LED light sources offer a longer and more predictable service life. Their photometric performance remains more stable over time, allowing airports to maintain compliance with less uncertainty between inspections and fewer corrective interventions.
For some airports, obsolescence is an additional driver. Older illuminated signs, including legacy fibre-optic designs, often have limited or discontinued manufacturer support. Replacement parts, panels, or verified photometric performance data may no longer be available, increasing operational risk. LED retrofits provide a practical way to restore a supportable and testable system without replacing the entire sign assembly.
By upgrading the light source and, where required, the sign panels, airports can extend the useful life of existing sign structures. This supports a phased, asset-management-based approach to compliance and reliability, without forcing full sign replacement projects.
What an LED Sign Retrofit Involves
An LED retrofit of an illuminated airport sign focuses on upgrading the light source while retaining the existing sign structure wherever possible.
In most cases, the sign housing, mounting, and overall installation remain unchanged. The retrofit typically involves replacing the internal light source with LED modules designed to operate on existing airfield lighting series circuits. Where sign panels have degraded over time, panels can also be replaced to restore legibility and photometric performance.

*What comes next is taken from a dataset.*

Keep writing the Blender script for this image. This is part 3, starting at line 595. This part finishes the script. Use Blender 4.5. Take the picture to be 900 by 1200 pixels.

LED retrofits are engineered to work with existing airfield lighting power supplies. Constant Current Regulators (CCRs) and the broader airfield lighting system architecture are normally left unchanged. The retrofit does not require modifications to the lighting vault or changes to intensity step control.
Once the retrofit is complete, the modified sign system must be verified through photometric testing to demonstrate compliance with the applicable TP312 requirements, confirming that luminance, colour, and contrast meet the standard.
TP312 Editions and Their Impact on Runway and Taxiway Signs (revised)
Canadian airports commonly operate airfield infrastructure designed to different editions of TP312. This is normal and acceptable, as airfield assets are installed, upgraded, or replaced over time rather than rebuilt as a single integrated project.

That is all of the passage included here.